In deze zaak heeft de Centrale Raad van Beroep op 9 december 2014 uitspraak gedaan in hoger beroep tegen een eerdere uitspraak van de rechtbank Amsterdam. De appellant, die sinds 1 mei 1996 bijstand ontving op basis van de Wet werk en bijstand (WWB), werd geconfronteerd met de intrekking van zijn bijstand en de terugvordering van bijstandsuitkeringen over een periode waarin hij een hennepkwekerij had. De intrekking was gebaseerd op een melding van de politie en het daaropvolgende onderzoek, waaruit bleek dat appellant een hennepkwekerij met ongeveer 50 planten had. Appellant had geen melding gemaakt van deze activiteiten aan het college, wat leidde tot de conclusie dat hij zijn inlichtingenverplichting had geschonden.
De Raad oordeelde dat de schending van de inlichtingenverplichting een rechtsgrond vormt voor de intrekking van de bijstand, vooral omdat niet kon worden vastgesteld of appellant in bijstandbehoevende omstandigheden verkeerde. De Raad wees erop dat appellant geen deugdelijke administratie had bijgehouden over zijn hennepteelt en de daaruit voortvloeiende inkomsten. Tijdens het verhoor door de politie had appellant wisselend verklaard over het aantal planten en zijn intenties, wat zijn standpunt dat hij uitsluitend voor eigen gebruik kweekte, ondermijnde.

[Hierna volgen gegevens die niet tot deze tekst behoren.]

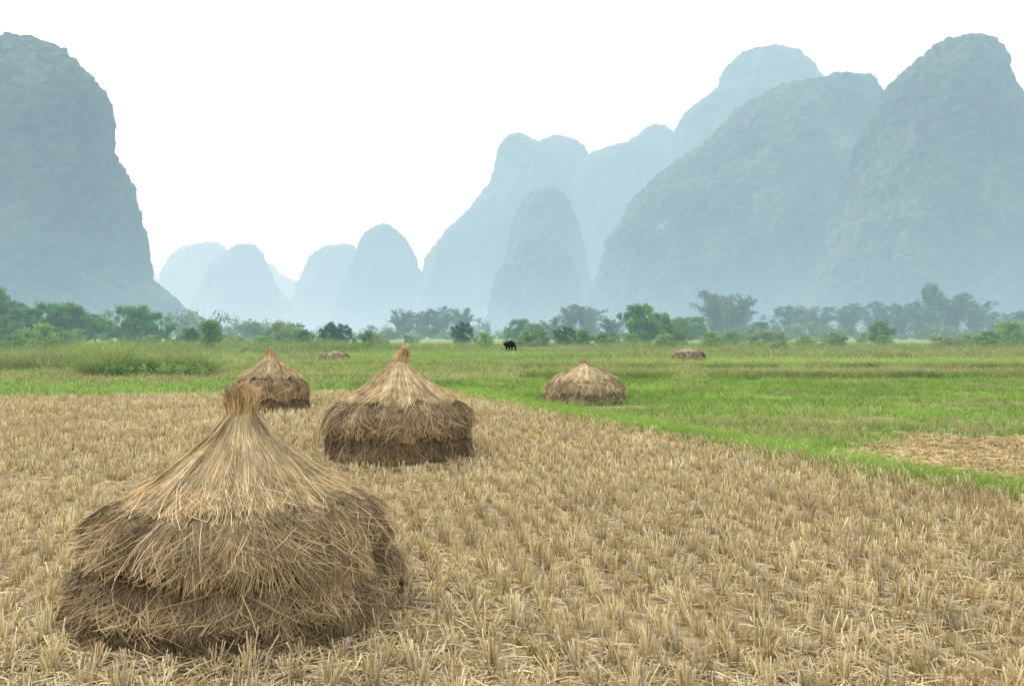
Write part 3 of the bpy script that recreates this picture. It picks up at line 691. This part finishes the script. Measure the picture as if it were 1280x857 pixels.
rp = N.new('ShaderNodeValToRGB'); rp.color_ramp.elements[0].color = (.05, .045, .04, 1); rp.color_ramp.elements[1].color = (.12, .11, .09, 1)
L.new(tn.outputs[0], rp.inputs[0]); haze_out(N, L, rp.outputs[0], rough=.5, haze=False); M_horn = m
e = obj("water_buffalo", None, label="black water buffalo standing and grazing on the meadow", category="water buffalo")
V = [(.52, 0, .86), (.2, 0, .82), (-.2, 0, .82), (-.48, 0, .90), (-.74, 0, .88), (-.94, 0, .80), (-1.10, 0, .64),
     (.52, .19, .62), (.58, .21, .38), (.52, .21, .08), (.50, .21, .02), (.52, -.19, .62), (.64, -.21, .38), (.58, -.21, .08), (.56, -.21, .02),
     (-.42, .20, .60), (-.42, .21, .34), (-.41, .21, .08), (-.43, .21, .02), (-.42, -.20, .60), (-.50, -.21, .34), (-.50, -.21, .08), (-.52, -.21, .02),
     (.74, 0, .84), (.82, 0, .45)]
E = [(0, 1), (1, 2), (2, 3), (3, 4), (4, 5), (5, 6), (0, 7), (7, 8), (8, 9), (9, 10), (0, 11), (11, 12), (12, 13), (13, 14), (3, 15), (15, 16), (16, 17), (17, 18), (3, 19), (19, 20), (20, 21), (21, 22), (0, 23), (23, 24)]
R = [.34, .41, .42, .37, .24, .19, .13, .19, .11, .08, .095, .19, .11, .08, .095, .17, .10, .08, .095, .17, .10, .08, .095, .05, .03]
bo = skin_obj("buffalo_body", V, E, R, M_dark, e)
for sgn in (1, -1):
    mb = MB(); mb.tube([(-.92, .10*sgn, .95), (-.90, .30*sgn, 1.0), (-.78, .44*sgn, 1.08), (-.66, .42*sgn, 1.15)], [.05, .045, .03, .008], (.08, .07, .06), 8)
    obj("horn", mb.mesh("horn", M_horn, True), e)
    mb = MB(); mb.tube([(-.86, .14*sgn, .90), (-.84, .27*sgn, .87), (-.82, .35*sgn, .80)], [.03, .06, .01], (.03, .03, .03), 8)
    obj("ear", mb.mesh("ear", M_dark, True), e)
e.location = (px_to_x(638, 80), 80, .02); e.rotation_euler = (0, 0, math.radians(52)); e.scale = (.92,)*3

# ------------------------------------------------------------------ light, sky, camera
w = bpy.data.worlds.new("World"); scene.world = w; w.use_nodes = True
N = w.node_tree.nodes; L = w.node_tree.links; N.clear()
sky = N.new('ShaderNodeTexSky'); sky.sky_type = 'NISHITA'; sky.sun_disc = False
sky.sun_elevation = math.radians(58); sky.sun_rotation = math.radians(-60); sky.dust_density = 6; sky.air_density = 1.5
b1 = N.new('ShaderNodeBackground'); b1.inputs[1].default_value = .05; L.new(sky.outputs[0], b1.inputs[0])
b2 = N.new('ShaderNodeBackground'); b2.inputs[0].default_value = (.98, .99, 1.0, 1); b2.inputs[1].default_value = 1.2
ad = N.new('ShaderNodeAddShader'); L.new(b1.outputs[0], ad.inputs[0]); L.new(b2.outputs[0], ad.inputs[1])
o = N.new('ShaderNodeOutputWorld'); L.new(ad.outputs[0], o.inputs[0])
sun = bpy.data.lights.new("sun", 'SUN'); sun.energy = 1.5; sun.angle = math.radians(12); sun.color = (1, .96, .88)
so = bpy.data.objects.new("sun", sun); COL.objects.link(so)
az = math.radians(-60); el = math.radians(58)
dirv = Vector((math.sin(az)*math.cos(el), math.cos(az)*math.cos(el), math.sin(el)))
so.rotation_euler = dirv.to_track_quat('Z', 'Y').to_euler(); so.location = (0, 0, 50)
cam = bpy.data.cameras.new("camera"); cam.lens = 28; cam.sensor_width = 36; cam.clip_end = 20000; cam.clip_start = .05
co = bpy.data.objects.new("camera", cam); COL.objects.link(co); co.location = (0, 0, 1.7); co.rotation_euler = (math.radians(90-.6), 0, 0)
scene.camera = co
scene.view_settings.view_transform = 'Standard'; scene.view_settings.look = 'None'; scene.view_settings.exposure = 0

De rechtbank had het beroep van appellant tegen het bestreden besluit ongegrond verklaard, en de Centrale Raad van Beroep bevestigde deze uitspraak. De Raad concludeerde dat het college bevoegd was om de bijstand over de betreffende periode in te trekken en de kosten terug te vorderen. De uitspraak benadrukt het belang van het naleven van de inlichtingenverplichting door bijstandsontvangers en de gevolgen van het niet voldoen aan deze verplichting.